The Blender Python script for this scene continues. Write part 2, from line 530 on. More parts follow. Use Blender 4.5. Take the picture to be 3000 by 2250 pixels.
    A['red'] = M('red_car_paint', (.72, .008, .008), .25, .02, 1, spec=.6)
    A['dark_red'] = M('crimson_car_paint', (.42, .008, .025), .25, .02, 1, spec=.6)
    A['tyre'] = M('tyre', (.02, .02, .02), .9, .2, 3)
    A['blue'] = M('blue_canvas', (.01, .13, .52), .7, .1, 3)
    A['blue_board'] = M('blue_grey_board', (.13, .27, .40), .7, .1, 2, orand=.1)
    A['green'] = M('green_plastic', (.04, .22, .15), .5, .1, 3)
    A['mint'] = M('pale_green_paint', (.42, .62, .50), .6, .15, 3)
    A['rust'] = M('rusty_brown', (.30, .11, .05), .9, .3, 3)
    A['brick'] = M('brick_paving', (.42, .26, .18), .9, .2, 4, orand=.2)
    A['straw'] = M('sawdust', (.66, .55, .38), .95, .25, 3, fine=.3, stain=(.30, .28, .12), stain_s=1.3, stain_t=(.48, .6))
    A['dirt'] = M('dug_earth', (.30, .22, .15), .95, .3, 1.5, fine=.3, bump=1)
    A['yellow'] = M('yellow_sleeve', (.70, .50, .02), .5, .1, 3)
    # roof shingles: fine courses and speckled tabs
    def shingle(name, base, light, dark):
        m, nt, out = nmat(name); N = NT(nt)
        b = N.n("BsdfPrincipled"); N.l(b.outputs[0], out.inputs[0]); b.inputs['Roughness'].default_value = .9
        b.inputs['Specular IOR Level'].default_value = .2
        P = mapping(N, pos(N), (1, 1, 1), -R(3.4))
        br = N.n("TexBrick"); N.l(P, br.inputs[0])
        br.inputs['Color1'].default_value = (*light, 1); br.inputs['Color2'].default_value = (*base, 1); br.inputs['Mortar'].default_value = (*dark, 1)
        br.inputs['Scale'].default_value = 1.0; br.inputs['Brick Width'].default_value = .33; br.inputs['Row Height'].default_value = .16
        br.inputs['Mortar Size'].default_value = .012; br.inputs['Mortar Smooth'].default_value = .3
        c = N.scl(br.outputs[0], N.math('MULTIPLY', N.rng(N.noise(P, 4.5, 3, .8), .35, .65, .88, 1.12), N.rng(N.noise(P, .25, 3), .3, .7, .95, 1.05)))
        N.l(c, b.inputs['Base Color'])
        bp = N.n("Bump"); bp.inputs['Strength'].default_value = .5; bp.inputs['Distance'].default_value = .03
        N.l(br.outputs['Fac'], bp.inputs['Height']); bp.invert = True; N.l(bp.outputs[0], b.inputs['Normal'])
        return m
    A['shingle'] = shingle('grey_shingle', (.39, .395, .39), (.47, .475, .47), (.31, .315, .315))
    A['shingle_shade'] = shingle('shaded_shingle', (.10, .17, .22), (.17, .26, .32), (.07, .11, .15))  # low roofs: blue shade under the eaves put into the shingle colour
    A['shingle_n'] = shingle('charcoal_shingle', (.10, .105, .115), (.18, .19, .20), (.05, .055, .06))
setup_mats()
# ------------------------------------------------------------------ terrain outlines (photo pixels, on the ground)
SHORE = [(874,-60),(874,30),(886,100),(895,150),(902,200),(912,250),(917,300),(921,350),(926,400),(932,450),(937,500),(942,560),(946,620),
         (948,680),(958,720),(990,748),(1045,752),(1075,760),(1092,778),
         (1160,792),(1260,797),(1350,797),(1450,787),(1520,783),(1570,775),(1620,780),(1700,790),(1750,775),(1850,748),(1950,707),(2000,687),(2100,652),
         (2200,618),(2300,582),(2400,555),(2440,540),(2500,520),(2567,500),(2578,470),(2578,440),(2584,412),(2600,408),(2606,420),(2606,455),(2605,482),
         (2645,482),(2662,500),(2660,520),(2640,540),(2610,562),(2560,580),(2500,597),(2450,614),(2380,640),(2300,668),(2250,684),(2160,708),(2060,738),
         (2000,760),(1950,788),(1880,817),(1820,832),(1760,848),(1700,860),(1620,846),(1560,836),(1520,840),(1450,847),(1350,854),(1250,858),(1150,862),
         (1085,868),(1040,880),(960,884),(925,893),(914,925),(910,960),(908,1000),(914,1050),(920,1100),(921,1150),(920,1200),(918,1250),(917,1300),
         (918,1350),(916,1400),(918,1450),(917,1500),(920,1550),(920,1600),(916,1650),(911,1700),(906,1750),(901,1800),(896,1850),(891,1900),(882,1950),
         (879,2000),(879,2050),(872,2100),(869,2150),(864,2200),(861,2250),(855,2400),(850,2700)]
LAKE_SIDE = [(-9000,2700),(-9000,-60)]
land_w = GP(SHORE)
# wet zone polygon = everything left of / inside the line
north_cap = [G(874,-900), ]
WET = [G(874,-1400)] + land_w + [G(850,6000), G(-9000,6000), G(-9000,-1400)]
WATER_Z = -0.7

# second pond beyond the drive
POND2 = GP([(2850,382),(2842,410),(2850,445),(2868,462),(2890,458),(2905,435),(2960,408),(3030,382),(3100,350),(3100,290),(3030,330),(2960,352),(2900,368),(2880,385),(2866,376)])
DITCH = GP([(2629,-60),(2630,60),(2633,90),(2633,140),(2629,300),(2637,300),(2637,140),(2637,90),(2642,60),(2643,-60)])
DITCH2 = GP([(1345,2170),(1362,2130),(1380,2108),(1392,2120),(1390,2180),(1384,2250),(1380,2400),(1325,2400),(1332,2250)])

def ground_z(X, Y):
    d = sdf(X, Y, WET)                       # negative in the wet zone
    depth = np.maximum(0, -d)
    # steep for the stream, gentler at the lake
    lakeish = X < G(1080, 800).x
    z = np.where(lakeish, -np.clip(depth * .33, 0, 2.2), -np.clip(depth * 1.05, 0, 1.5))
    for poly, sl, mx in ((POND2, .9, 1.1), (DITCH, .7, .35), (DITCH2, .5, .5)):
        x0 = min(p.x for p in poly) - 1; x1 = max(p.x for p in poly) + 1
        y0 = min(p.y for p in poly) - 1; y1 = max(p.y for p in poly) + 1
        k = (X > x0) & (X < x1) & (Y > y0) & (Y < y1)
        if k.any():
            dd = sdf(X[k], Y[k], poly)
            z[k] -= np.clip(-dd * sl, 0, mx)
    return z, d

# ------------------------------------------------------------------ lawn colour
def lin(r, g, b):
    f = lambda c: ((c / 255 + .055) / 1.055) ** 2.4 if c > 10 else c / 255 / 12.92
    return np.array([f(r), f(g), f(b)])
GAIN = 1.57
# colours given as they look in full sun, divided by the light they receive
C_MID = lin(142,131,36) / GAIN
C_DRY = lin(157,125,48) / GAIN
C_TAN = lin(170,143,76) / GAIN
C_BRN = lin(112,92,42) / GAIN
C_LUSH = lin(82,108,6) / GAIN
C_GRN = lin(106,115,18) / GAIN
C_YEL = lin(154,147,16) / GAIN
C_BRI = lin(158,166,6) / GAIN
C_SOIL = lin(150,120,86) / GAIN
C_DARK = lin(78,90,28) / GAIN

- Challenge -
Copy out every line of the listing that includes the string "pixels".

- Solution for this problem -
The Blender Python script for this scene continues. Write part 2, from line 530 on. More parts follow. Use Blender 4.5. Take the picture to be 3000 by 2250 pixels.
# ------------------------------------------------------------------ terrain outlines (photo pixels, on the ground)